Data supplied:
────────────────────

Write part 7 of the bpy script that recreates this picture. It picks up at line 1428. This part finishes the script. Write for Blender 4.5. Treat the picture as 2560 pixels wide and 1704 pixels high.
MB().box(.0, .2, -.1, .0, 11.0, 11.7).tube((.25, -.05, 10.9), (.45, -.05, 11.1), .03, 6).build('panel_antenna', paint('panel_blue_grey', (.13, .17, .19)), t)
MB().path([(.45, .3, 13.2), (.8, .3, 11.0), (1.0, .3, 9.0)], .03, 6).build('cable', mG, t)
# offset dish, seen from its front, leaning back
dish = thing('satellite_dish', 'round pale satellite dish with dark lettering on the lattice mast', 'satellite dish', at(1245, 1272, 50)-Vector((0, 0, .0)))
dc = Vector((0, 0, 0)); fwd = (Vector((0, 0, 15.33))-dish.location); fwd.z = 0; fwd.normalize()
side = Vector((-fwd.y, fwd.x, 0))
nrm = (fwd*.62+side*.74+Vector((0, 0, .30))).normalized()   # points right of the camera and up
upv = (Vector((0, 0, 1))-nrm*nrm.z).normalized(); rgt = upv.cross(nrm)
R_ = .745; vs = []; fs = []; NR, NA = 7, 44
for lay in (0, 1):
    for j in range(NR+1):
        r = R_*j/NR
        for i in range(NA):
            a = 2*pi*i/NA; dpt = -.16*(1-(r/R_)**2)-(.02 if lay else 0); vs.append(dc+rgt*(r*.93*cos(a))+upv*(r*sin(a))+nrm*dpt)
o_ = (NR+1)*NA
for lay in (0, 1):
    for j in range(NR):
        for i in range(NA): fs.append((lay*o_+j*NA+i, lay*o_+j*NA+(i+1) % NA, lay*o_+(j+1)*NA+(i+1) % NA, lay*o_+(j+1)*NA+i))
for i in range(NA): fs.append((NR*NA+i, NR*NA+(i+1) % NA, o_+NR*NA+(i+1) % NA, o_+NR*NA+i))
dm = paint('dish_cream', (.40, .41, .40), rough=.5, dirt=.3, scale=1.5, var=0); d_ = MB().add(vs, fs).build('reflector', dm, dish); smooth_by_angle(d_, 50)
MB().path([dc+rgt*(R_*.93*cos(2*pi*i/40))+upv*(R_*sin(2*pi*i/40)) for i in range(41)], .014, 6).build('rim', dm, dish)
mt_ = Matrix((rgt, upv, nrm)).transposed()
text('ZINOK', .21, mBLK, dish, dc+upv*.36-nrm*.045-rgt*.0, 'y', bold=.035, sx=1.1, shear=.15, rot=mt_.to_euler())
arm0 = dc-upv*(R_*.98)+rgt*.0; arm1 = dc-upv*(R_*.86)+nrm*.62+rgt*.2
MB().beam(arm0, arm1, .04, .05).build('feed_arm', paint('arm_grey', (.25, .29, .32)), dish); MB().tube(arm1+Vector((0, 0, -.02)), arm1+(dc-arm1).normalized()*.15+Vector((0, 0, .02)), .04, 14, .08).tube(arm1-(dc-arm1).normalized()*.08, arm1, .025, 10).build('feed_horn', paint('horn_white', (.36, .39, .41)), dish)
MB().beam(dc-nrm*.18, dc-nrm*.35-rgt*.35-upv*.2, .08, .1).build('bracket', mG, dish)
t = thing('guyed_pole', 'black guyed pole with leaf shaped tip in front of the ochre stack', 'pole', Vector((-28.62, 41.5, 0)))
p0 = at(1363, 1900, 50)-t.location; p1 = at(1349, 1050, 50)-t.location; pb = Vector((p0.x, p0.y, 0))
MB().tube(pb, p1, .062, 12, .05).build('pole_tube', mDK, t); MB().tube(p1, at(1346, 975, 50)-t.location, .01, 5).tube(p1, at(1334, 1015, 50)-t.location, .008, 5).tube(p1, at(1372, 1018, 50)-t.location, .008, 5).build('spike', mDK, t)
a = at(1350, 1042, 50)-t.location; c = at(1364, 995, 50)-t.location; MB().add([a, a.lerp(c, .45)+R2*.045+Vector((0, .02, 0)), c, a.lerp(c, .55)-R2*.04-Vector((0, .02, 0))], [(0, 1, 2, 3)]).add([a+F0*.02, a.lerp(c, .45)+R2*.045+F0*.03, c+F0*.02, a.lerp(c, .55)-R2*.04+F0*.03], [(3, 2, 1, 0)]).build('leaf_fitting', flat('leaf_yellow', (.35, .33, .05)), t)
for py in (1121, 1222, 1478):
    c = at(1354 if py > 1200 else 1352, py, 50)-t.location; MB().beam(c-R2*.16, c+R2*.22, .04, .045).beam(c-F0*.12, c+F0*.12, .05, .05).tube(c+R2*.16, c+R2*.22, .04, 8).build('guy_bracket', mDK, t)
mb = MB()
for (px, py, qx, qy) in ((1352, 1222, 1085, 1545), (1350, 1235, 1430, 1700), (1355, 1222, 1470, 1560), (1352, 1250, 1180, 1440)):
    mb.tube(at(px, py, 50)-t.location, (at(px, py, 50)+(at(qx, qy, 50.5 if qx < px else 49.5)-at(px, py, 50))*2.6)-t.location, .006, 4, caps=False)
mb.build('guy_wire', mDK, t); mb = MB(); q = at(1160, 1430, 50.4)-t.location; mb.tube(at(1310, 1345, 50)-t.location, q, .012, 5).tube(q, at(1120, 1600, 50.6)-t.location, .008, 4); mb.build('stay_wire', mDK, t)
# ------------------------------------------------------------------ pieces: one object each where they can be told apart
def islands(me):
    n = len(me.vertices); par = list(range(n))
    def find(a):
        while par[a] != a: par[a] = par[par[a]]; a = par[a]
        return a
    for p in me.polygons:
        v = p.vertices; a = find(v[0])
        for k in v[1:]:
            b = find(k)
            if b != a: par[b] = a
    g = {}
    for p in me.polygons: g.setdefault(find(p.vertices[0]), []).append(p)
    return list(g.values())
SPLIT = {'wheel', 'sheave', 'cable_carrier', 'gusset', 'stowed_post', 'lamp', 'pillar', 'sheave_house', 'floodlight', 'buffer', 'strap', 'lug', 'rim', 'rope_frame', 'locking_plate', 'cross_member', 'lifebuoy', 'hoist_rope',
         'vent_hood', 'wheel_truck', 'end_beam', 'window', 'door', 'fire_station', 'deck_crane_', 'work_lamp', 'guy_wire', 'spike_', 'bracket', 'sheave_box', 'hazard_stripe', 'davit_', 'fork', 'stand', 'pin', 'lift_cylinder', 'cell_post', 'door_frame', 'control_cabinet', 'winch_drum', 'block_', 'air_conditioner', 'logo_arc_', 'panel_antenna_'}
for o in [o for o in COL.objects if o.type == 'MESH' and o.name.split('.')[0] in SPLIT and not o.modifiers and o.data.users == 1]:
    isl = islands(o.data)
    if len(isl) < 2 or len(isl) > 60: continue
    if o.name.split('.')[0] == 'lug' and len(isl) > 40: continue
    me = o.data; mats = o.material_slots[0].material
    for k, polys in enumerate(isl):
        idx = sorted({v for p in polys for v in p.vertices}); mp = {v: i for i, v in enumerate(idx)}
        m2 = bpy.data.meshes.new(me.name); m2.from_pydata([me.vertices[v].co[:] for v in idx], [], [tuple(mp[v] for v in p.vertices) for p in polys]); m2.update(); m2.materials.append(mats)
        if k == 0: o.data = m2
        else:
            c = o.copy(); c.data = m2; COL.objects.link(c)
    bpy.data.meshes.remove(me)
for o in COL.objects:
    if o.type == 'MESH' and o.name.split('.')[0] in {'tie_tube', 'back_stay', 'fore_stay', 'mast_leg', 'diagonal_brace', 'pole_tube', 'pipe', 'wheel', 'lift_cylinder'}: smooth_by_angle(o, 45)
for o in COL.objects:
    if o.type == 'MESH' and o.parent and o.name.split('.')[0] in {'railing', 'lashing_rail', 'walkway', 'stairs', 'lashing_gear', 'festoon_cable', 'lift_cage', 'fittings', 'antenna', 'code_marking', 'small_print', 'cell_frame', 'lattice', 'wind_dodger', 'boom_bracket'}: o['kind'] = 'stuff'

────────────────────

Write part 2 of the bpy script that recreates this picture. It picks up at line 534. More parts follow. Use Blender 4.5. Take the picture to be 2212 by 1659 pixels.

────────────────────

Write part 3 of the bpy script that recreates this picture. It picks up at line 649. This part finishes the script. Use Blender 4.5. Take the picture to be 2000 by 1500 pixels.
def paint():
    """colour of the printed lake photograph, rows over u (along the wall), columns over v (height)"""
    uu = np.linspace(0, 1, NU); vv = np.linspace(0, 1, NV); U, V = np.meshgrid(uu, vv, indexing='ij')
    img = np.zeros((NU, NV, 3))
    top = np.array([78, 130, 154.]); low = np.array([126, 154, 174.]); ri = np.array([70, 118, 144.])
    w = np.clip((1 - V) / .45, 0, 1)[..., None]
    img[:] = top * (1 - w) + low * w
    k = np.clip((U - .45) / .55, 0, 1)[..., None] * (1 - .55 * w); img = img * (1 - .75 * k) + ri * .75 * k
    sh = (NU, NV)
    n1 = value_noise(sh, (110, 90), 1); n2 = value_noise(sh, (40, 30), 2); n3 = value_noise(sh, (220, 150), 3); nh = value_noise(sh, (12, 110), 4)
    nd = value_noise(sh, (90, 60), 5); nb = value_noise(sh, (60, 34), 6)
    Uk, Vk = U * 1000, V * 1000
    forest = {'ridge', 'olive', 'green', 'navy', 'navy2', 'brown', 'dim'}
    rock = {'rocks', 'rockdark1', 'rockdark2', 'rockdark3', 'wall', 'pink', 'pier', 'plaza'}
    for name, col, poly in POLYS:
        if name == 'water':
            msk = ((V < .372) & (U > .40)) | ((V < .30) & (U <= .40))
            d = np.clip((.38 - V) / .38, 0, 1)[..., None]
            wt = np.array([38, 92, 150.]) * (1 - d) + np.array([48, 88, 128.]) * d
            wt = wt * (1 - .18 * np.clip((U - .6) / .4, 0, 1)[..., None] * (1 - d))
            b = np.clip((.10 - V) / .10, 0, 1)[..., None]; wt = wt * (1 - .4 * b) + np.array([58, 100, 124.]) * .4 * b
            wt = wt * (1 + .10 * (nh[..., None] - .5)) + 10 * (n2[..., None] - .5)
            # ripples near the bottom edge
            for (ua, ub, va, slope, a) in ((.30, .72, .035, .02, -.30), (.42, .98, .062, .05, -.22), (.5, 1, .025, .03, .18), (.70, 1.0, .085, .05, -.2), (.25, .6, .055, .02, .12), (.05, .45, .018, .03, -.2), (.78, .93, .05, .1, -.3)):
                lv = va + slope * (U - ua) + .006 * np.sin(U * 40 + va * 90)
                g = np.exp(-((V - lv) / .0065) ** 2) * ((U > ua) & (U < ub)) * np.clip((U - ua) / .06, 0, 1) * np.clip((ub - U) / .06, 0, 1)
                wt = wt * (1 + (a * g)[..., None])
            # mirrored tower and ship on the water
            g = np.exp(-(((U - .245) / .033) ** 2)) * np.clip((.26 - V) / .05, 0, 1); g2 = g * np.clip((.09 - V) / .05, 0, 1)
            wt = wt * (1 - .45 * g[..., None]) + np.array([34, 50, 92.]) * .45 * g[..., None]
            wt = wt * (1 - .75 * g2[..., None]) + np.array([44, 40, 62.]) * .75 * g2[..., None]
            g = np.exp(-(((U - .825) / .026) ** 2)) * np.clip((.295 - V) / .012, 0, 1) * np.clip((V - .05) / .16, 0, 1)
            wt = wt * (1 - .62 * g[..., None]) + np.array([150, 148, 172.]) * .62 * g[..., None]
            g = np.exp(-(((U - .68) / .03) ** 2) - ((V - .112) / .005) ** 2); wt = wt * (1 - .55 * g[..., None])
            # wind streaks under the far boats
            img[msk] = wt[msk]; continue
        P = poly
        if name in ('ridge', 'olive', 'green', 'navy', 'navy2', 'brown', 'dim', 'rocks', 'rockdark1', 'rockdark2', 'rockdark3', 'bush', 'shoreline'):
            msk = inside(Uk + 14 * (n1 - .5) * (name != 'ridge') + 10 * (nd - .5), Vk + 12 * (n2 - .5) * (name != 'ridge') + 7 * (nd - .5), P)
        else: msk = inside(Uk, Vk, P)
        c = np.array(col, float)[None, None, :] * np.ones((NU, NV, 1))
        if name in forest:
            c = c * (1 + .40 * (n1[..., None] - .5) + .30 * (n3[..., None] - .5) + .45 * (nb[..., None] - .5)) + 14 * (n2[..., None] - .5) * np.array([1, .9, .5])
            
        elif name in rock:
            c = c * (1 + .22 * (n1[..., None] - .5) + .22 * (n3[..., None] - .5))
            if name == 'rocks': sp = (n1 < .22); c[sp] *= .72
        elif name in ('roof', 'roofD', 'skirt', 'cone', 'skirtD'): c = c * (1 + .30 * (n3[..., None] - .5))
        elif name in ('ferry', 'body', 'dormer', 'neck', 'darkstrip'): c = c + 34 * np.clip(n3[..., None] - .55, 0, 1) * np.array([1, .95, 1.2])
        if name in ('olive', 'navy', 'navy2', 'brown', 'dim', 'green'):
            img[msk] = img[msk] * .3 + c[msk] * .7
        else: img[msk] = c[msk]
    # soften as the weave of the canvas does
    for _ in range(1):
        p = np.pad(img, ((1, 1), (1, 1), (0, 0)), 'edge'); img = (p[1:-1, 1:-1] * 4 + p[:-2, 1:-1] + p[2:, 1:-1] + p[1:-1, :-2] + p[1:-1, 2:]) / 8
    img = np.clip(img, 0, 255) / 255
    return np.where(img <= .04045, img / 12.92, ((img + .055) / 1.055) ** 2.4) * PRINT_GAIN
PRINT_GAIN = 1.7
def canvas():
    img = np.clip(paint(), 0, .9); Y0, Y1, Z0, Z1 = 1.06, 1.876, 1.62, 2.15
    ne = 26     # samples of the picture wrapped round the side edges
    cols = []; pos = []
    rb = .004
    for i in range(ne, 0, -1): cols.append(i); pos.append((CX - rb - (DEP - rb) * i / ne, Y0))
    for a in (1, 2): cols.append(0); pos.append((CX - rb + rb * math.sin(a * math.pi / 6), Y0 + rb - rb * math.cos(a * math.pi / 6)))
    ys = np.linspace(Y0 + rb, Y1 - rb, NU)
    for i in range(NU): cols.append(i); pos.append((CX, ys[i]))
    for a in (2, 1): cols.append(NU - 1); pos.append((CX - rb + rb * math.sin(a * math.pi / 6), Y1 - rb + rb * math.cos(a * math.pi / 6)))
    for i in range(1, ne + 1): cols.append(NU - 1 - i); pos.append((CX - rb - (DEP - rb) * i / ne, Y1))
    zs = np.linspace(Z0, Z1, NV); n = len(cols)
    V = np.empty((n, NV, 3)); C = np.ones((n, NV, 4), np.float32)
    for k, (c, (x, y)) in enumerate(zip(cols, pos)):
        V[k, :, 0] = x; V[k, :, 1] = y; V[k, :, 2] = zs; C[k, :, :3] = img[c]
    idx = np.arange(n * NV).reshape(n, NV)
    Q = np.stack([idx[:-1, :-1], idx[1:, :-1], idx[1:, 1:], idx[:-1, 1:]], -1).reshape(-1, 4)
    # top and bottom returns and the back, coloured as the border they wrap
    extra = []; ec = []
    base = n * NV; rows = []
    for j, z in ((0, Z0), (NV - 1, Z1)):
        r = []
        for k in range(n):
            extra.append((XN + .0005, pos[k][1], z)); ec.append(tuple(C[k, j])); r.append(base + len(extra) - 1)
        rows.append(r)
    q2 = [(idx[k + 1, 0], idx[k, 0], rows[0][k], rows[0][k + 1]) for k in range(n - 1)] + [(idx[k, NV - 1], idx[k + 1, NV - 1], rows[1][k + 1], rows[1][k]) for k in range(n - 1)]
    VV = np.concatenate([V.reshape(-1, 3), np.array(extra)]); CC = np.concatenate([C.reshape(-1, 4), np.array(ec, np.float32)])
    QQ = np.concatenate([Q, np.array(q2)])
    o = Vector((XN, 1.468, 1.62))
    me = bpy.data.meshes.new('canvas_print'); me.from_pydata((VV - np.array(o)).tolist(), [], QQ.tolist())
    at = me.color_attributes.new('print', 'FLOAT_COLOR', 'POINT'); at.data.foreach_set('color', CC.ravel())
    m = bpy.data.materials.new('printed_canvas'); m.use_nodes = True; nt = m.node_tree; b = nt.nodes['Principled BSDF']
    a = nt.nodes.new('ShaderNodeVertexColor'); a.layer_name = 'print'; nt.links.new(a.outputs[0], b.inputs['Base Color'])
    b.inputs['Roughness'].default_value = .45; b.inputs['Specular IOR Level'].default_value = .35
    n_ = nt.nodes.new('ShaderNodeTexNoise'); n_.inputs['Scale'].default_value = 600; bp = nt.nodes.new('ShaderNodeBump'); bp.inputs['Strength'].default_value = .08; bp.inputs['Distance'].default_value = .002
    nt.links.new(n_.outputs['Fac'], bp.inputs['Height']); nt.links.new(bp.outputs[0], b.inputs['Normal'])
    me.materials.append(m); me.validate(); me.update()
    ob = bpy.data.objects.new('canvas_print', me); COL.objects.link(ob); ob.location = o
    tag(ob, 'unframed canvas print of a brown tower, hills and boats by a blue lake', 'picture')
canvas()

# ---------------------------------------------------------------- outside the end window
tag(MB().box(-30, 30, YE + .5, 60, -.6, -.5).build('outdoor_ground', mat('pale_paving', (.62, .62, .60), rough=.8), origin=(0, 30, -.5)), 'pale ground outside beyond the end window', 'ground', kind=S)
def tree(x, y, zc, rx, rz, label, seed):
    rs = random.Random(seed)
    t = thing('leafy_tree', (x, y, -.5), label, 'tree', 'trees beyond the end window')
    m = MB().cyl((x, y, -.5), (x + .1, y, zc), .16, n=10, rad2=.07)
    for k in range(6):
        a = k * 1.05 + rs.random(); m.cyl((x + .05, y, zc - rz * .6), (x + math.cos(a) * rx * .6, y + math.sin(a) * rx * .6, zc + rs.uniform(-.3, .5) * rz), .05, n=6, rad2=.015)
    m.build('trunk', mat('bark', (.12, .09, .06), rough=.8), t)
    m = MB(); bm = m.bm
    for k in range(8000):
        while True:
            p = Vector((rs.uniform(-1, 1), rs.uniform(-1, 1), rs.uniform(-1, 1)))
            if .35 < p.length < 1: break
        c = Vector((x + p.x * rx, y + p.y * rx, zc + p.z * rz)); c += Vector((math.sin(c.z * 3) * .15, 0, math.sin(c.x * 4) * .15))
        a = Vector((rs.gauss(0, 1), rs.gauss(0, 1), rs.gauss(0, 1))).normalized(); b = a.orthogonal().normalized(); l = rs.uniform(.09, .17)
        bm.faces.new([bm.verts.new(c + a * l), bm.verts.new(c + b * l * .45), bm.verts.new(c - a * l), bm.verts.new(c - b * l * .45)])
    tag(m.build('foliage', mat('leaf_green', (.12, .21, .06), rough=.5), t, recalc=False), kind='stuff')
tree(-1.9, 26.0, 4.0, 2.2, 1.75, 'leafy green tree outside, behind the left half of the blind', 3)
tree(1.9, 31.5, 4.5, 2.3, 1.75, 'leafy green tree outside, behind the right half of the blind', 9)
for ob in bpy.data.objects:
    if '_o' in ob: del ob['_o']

────────────────────

Directions: Where a line in the material above holds "pixels", copy that line.

Task output:
Write part 7 of the bpy script that recreates this picture. It picks up at line 1428. This part finishes the script. Write for Blender 4.5. Treat the picture as 2560 pixels wide and 1704 pixels high.
Write part 2 of the bpy script that recreates this picture. It picks up at line 534. More parts follow. Use Blender 4.5. Take the picture to be 2212 by 1659 pixels.
Write part 3 of the bpy script that recreates this picture. It picks up at line 649. This part finishes the script. Use Blender 4.5. Take the picture to be 2000 by 1500 pixels.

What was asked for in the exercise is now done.